Which is the correct answer within the context of traceability, such as ISO 17025 (previously ISO 25). Many confuse the issue of adjustment with that of calibration and traceability. Adjustment may be used in a calibration procedure, but is not necessary for traceability. The calibration procedure however involves measuring and recording the deviations in accordance to some strict procedure, and this is done with reference to some reference standard, calculate the tolerances and uncertainties of the measure and also include the tolerance and uncertainty of the reference standard. Traceability is achieved by the combined records of all the transfer standards to the national standard which in itself should be traceable to the international standard.

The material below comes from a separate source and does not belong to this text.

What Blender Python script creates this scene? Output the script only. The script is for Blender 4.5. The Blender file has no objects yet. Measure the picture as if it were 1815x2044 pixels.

You can have a clock being all wrong, but with propper traceability and no adjustment, you could make readings within certain limits traceable to the national standard. You can adjust all you want on a clock, but have no evidence of its current or previous reading.

Disciplining does not give traceability, but you can get adjustments and for some applications sufficient precission. Traceability is thus a heavy word to swing.

Disciplining an LRPO to GPS seems like a good idea thought. Can get you very nice hold-over properties.